The Markov chain concept can be extended to multiple “restaurants,” although this gets difficult to picture when there becomes an exponentially expanding set of loyalty and defection rates as more candidates enter the field. And one of the biggest “restaurants” currently out there is named “Undecided,” with its own defection and loyalty rates.

While the Iowa February caucus system has its share of critics, I found my past participation in the Democratic Party version of this event to be a fascinating study of Markov chains in action. After a year of having political candidates show up for coffee gatherings in even the smallest Iowa towns, you gather in a large room with your literal neighbors and “choose a restaurant” by standing in a group representing your candidate. If any groups comprise fewer than 15% of the total number of attendees, those people have to “choose another restaurant” after some time set aside of discussions and coaxing. This process continues until all less-than-15% groups are gone. Defection rates and loyalty rates get played out in real time.
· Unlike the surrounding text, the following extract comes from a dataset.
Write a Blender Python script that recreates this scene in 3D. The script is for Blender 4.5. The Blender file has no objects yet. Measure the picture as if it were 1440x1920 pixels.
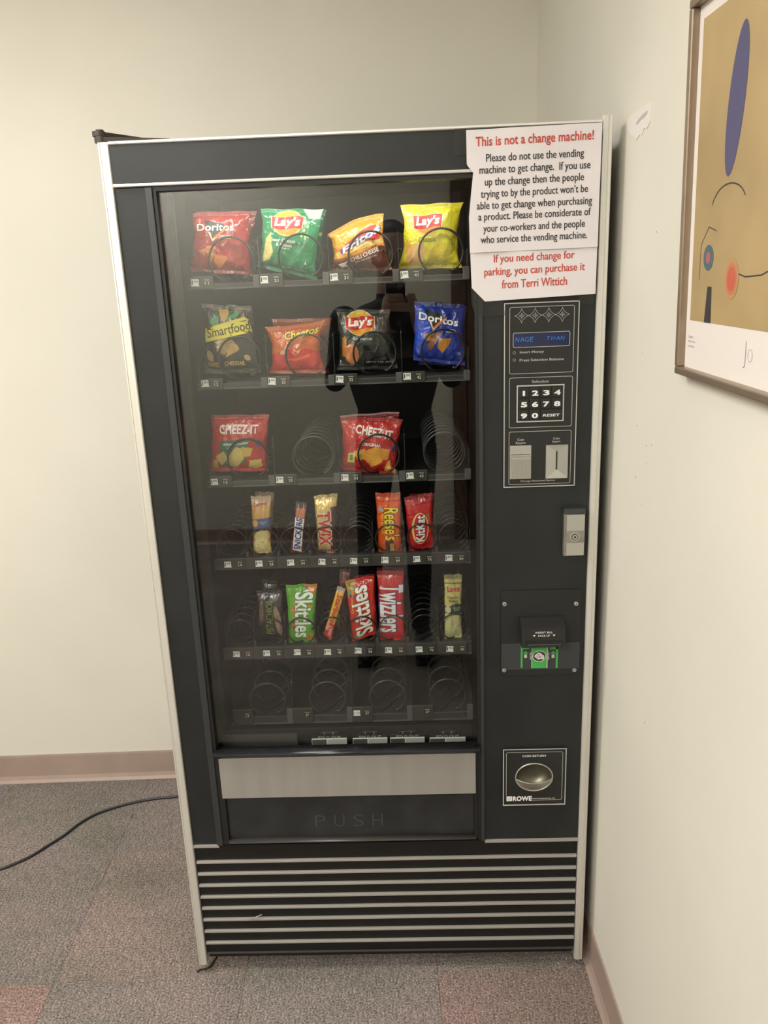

Note that this could well be a messy process this year with so many candidates, and with so few candidates currently above that 15% threshold.  As the British say, Iowans are “spoilt for choice.” The candidates with the highest loyalty rates and lowest defection rates will gain representation to each county convention, where the winnowing continues, and hopefully eventual representation at the national Democratic convention.

Real democracy can be a messy, hard-to-predict thing. We often forget that our Founding Fathers were themselves mostly elites (and obviously all males) who intentionally placed significant limits on pluralistic democracy, for example the original method for selecting members of the U. S. Senate and the entire mess of the Electoral College. The unintended consequences of that “original sin” first gave us only two viable political parties at any one time (a lesson most third-party advocates have yet to figure out) and more recently gave us Donald Trump.

In the meantime, think about why people keep coming back to some restaurants in your community, while other establishments fade away. Some candidates have enticed me for a one-time visit, but it gets harder for them to draw me back for seconds.


The 1998 film Sliding Doors, featuring Gwyneth Paltrow, is a clever story about the effect of “What ifs?” and 50-50 odds.


Notes:

  1. Lots were drawn to select a thirteenth Christian apostle when one was chosen to replace the disgraced Judas Iscariot (see Acts 1:26).
  2. “Hard determinism” suggests that the initial state of the process and, say, the physics of the bouncing numbered balls in a lottery cage, determine the exact ball chosen. In other words, the process is only pseudo-random, or “random enough,” but the outcome is, as are all apparently-probabilistic outcomes, foreordained from time of the Big Bang. This position says that the events happening right now, at “time t”, are completely determined by the exact state of the universe the instant before now, “time t-1”.
  3. The shifts I documented at that time included past conservative support for moral probity from elected officials, for free trade, for small-d democratic institutions such as NATO, and for law-enforcement institutions such the FBI and the CIA. All of these have virtually flipped 180 degrees in a short period of time.